Of course, adopting an eternal perspective doesn’t permit believers to shirk our to-do list because it’ll get done eventually. Rather, it gives proper significance to the items on the to-do list. With renewed priorities, we’re practically guaranteed fruitfulness, since everything will get done in kairos.
- Those living in chronos set their minds on productivity. Those in kairos set their minds on fruitfulness.
- Optimizing efficiency saves chronos time. Kairos-minded people place quality over quantity.
- Chronos consumers anticipate the holiday rush. Kairos observers rest in the peace of Advent and Lent.
- In chronos, time waiting is time wasted. In kairos, waiting is trusting God’s unpredictable timing.

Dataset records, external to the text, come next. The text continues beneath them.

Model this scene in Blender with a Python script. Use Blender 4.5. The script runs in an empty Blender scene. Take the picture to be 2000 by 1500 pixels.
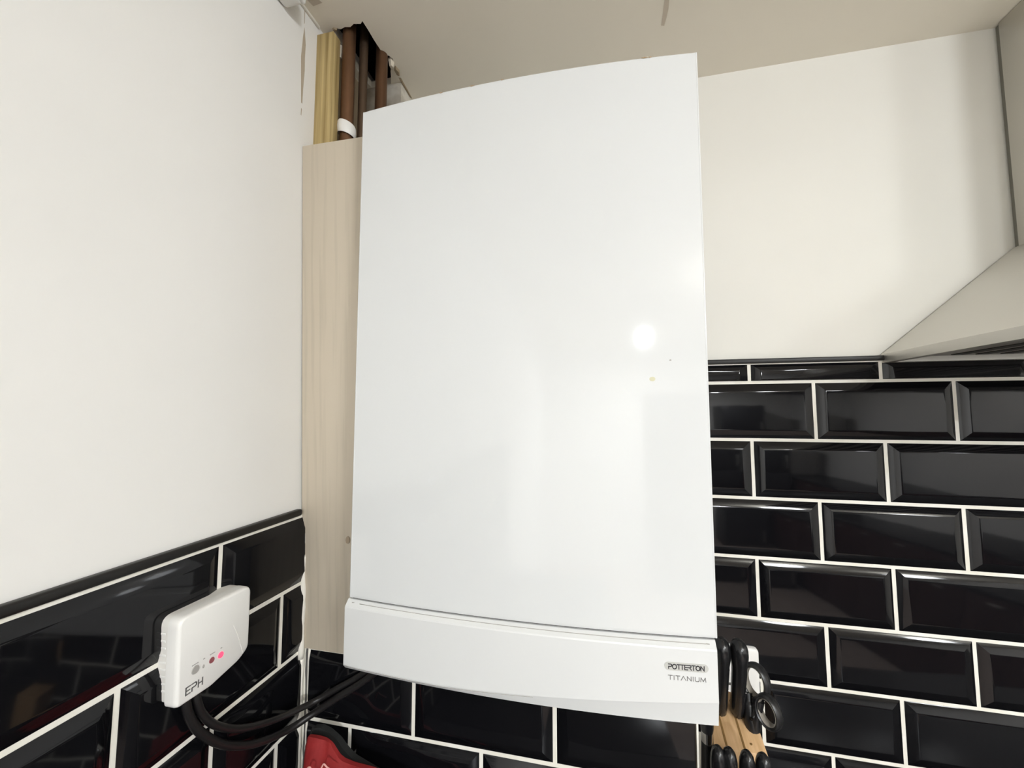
import bpy, bmesh, math, random
from mathutils import Vector, Matrix

random.seed(7)
SC = bpy.context.scene
COL = SC.collection

# ------------------------------------------------------------------ camera
CAM = Vector((-0.3674, -0.7956, -0.0533))
YAW, PITCH, FPX = -0.2170, 0.0702, 776.24
cd = bpy.data.cameras.new('camera')
co = bpy.data.objects.new('camera', cd)
COL.objects.link(co)
fw = Vector((math.sin(YAW) * math.cos(PITCH), math.cos(YAW) * math.cos(PITCH), math.sin(PITCH)))
rt = Vector((math.cos(YAW), -math.sin(YAW), 0))
up = rt.cross(fw)
m = Matrix((rt, up, -fw)).transposed().to_4x4()
m.translation = CAM
co.matrix_world = m
cd.sensor_width = 36.0
cd.lens = FPX / 2000.0 * 36.0
cd.clip_start = 0.02
SC.camera = co

# ------------------------------------------------------------------ world, exposure
w = bpy.data.worlds.new('world')
SC.world = w
w.use_nodes = True
w.node_tree.nodes['Background'].inputs[0].default_value = (1.0, 0.96, 0.90, 1)
w.node_tree.nodes['Background'].inputs[1].default_value = 0.15
vs = SC.view_settings
vs.view_transform = 'Standard'
vs.look = 'None'
vs.gamma = 1.0
vs.use_curve_mapping = False
vs.exposure = 0.38

LAMP_COL = (0.93, 0.965, 1.0)
GLOBES = [  # x, y, drop below the ceiling, globe radius, emission, label
    (0.60, -1.62, 0.13, 0.10, 56.0, 'white globe ceiling lamp nearer the extractor hood'),
    (1.35, -1.90, 0.13, 0.10, 48.0, 'added white globe lamp that brightens the left wall'),  # unseen fill lamp, added to lift the left wall and ceiling
]
DISCS = [  # x, y, disc radius, watts, label
    (0.42, -3.20, 0.060, 84.0, 'flat round ceiling lamp far behind, over the room'),
]

# ------------------------------------------------------------------ helpers
def new_obj(name, mesh, parent=None, mats=()):
    o = bpy.data.objects.new(name, mesh)
    COL.objects.link(o)
    for k in mats:
        if k.name not in [x.name for x in mesh.materials if x]:
            mesh.materials.append(k)
    if parent is not None:
        o.parent = parent
    return o

def tag(o, label=None, cat=None, group=None, kind=None):
    if label: o['label'] = label
    if cat: o['category'] = cat
    if group: o['group'] = group
    if kind: o['kind'] = kind
    return o

def empty(name, loc=(0, 0, 0)):
    o = bpy.data.objects.new(name, None)
    o.empty_display_size = 0.02
    COL.objects.link(o)
    o.location = loc
    return o

def keep(o, parent):
    """parent without moving the mesh whose vertices are in world space"""
    o.parent = parent
    pm = Matrix.Translation(parent.location)
    o.matrix_parent_inverse = pm.inverted()
    return o

def mesh_from(name, verts, faces, mat, parent=None, smooth=False):
    me = bpy.data.meshes.new(name)
    me.from_pydata([tuple(v) for v in verts], [], faces)
    bm = bmesh.new(); bm.from_mesh(me)
    bmesh.ops.recalc_face_normals(bm, faces=bm.faces[:])
    bm.to_mesh(me); bm.free()
    if smooth:
        for p in me.polygons: p.use_smooth = True
    me.materials.append(mat)
    o = bpy.data.objects.new(name, me)
    COL.objects.link(o)
    if parent is not None: keep(o, parent)
    return o

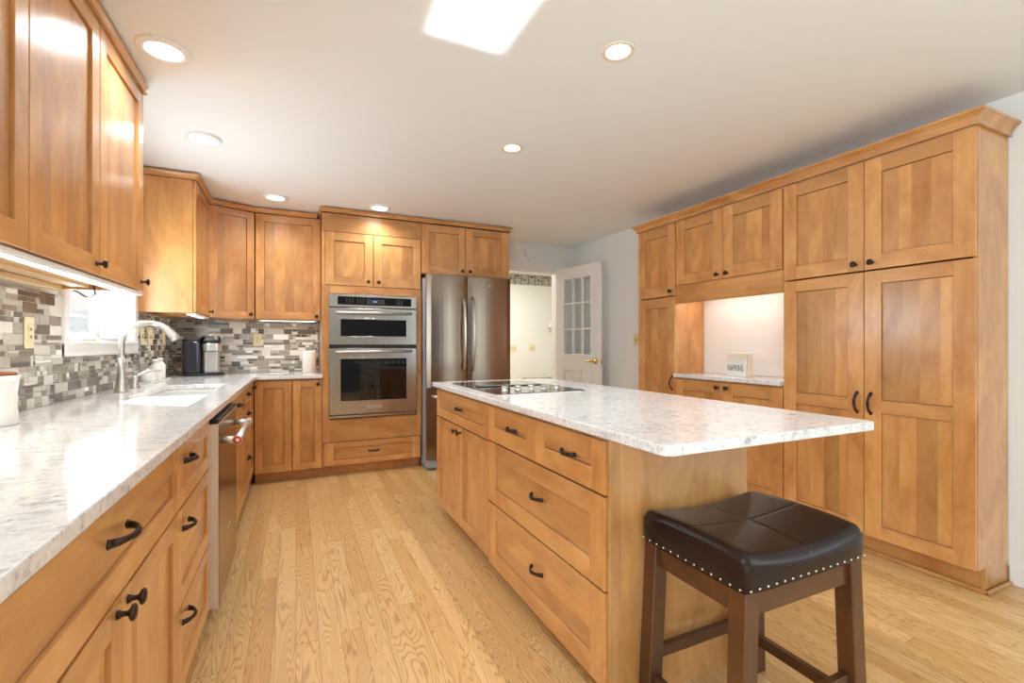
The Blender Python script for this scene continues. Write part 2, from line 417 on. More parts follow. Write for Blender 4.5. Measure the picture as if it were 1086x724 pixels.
MB().box(XL-.084, XL-.080, WY0+.028, WY1-.028, WZ0+.02, WZ1-.02, bev=0).build('window_glass', GLASS, wn)
struct('added_sun_blocker', MB().box(-4.6, XL-.16, -4.6, .8, 2.45, 2.6, bev=0), TRIMW)  # unseen slab added outside to keep stray sun out of the rear window
# unseen windows added behind the camera to bring in light
def plain_window(name, ax, c, a, b, z0, z1, cols):
    w = bpy.data.objects.new(name, None); COL.objects.link(w); w['kind'] = 'structure'
    m, g = MB(), MB()
    def bx(mm, p, q, z, zz, d0, d1, bev=.003):
        (mm.box(p, q, c+d0, c+d1, z, zz, bev=bev) if ax == 'y' else mm.box(c+d0, c+d1, p, q, z, zz, bev=bev))
    for i in range(cols+1):
        p = a+(b-a)*i/cols; p0 = a if i == 0 else b-.05 if i == cols else p-.03
        bx(m, p0, p0+(.06 if 0 < i < cols else .05), z0, z1, -.03, .03)
    for z in (z0, (z0+z1)/2-.02, z1-.05): bx(m, a, b, z, z+.05, -.028, .028)
    m.build('window_frame', TRIMW, w); bx(g, a, b, z0, z1, -.002, .002, 0); g.build('window_glass', GLASS, w)
plain_window('added_window_left', 'x', XL-.11, -2.7, -.3, .5, 2.25, 3)
plain_window('added_window_right', 'x', XR+.09, -2.8, -.6, .5, 2.2, 2)

# ------------------------------------------------------------------ cabinet kit
def knob_mesh():
    m = MB().lathe([(.009, 0), (.0085, .004), (.0055, .008), (.005, .016), (.009, .020), (.0155, .023), (.0165, .027), (.013, .0305), (.004, .032)], axis='-y', seg=20)
    o = m.build('knob', BRONZE); me = o.data; bpy.data.objects.remove(o); return me
def pull_mesh(L=.105, bow=.030):
    m = MB(); n = 12
    pts = []; rad = []
    for i in range(n+1):
        t = i/n; x = (t-.5)*L
        pts.append((x, -bow*(math.sin(PI*t)**.6) if 0 < t < 1 else 0, 0)); rad.append(.0042+.0013*math.cos(2*PI*t)**2)
    m.tube(pts, rad, 10, flat=(1.0, 1.55))
    for s in (-1, 1): m.lathe([(.010, 0), (.009, .003), (.006, .006)], (s*L/2, 0, 0), '-y', 14)
    o = m.build('pull', BRONZE); me = o.data; bpy.data.objects.remove(o); return me
KNOB, PULL, PULLW, PULLS = knob_mesh(), pull_mesh(), pull_mesh(.110, .032), pull_mesh(.088, .026)
DT = .02
def add_hw(o, kind, x, z, y=-DT):
    if kind == 'knob': use('knob', KNOB, o, (x, y, z))
    elif kind == 'pull': use('pull', PULLS, o, (x, y, z))
    elif kind == 'wide': use('pull', PULLW, o, (x, y, z))
    elif kind == 'vpull': use('pull', PULL, o, (x, y, z), (0, R(90), 0))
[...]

Kairos People in a Chronos World
Michel called out a contemporary appropriation of the phrase “redeem the time” from Ephesians 5. We hear it, even from the pulpit, as a spiritualized carpe diem. With only twenty-four hours in the day and one life to live, we are encouraged to get everything done. Michel finds that unrealistic.
Rather, “redeem the time” is an admonition specifically against dwelling in sin or foolish living. Michel confers the misused phrase with the Psalm 90 model of “numbering our days,” concluding that, yes, time is scarce, but God is everlasting. That is the difference between emphasizing the here and now above the hereafter. It is operating in chronos when we believers should set our watches to kairos time.
With this perspective, Michel said, “I can believe that God’s going to get his work done. Whatever he wills, he has the power and time to do.” And she pacified those still hanging onto the familiarity of chronos—and the benchmark of productivity—with this paraphrase from author Pete Peterson: Sometimes we think we can’t finish projects before we die. But in the new heaven and new earth, we may have time after all.